The great sun-spot of October, 1903, afforded an opportunity to try this method in a very satisfactory manner. Sections of the calcium vapor in the neighborhood of this spot-group, corresponding to the two different levels photographed on October 9, are shown in Fig. 9.[1] The manner in which the vapor at the H2 level overhangs the edge of the sun-spot is very striking, and thorough study should throw some light on the conditions which exist in such regions. For it is possible, not only to photograph sections of the vapor at various levels, but also to ascertain by the displacement of the H2 line, as photographed with a powerful spectroscope, the direction and velocity of motion of the vapor which constitutes the flocculus.
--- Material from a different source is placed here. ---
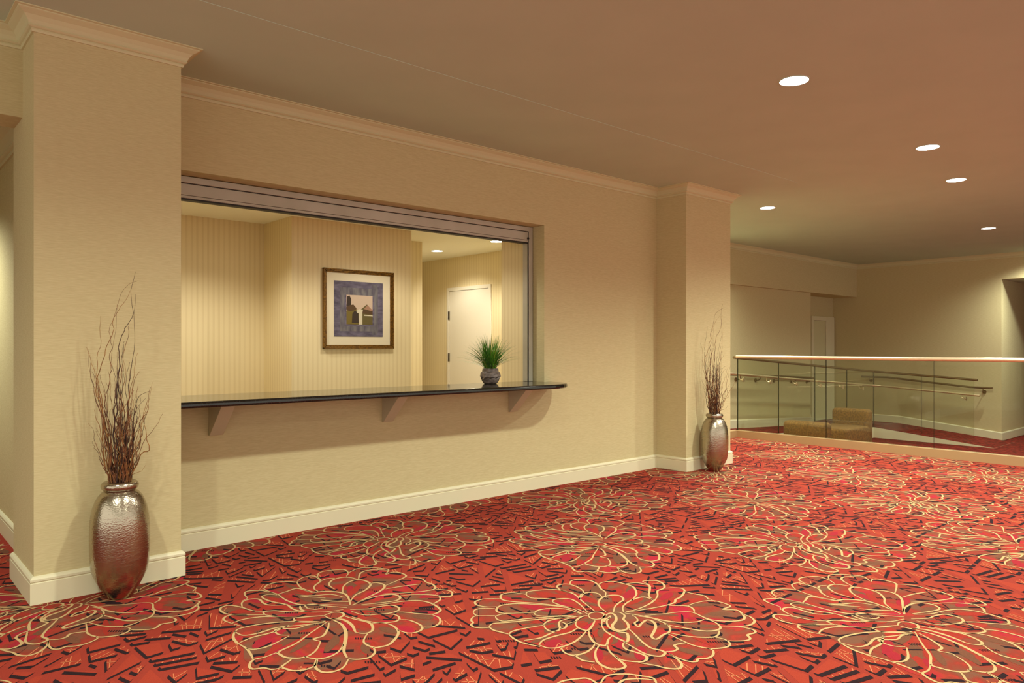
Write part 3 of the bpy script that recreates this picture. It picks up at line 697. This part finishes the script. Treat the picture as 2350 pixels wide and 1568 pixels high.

It is commonly found that the vapor is moving upward at a velocity of about one kilometer per second, though the velocity varies considerably at different


  1. Although these photographs have been arranged for comparison with the stereoscope, it is to be understood that no stereoscopic effect in the ordinary sense will be obtained in examining them. The purpose of using the stereoscope is simply to allow the images to be superposed, thus permitting them to be seen at the same point in rapid succession by simply moving a card so as to cover alternately the two lenses of the stereoscope. In this way the sun-spot may be examined, first as it appears at the low level of the denser vapor and then as it appears at the higher level of the rarer vapor. Thus the manner in which the calcium flocculi overhang the penumbra, and sometimes the umbra, of spots can be observed.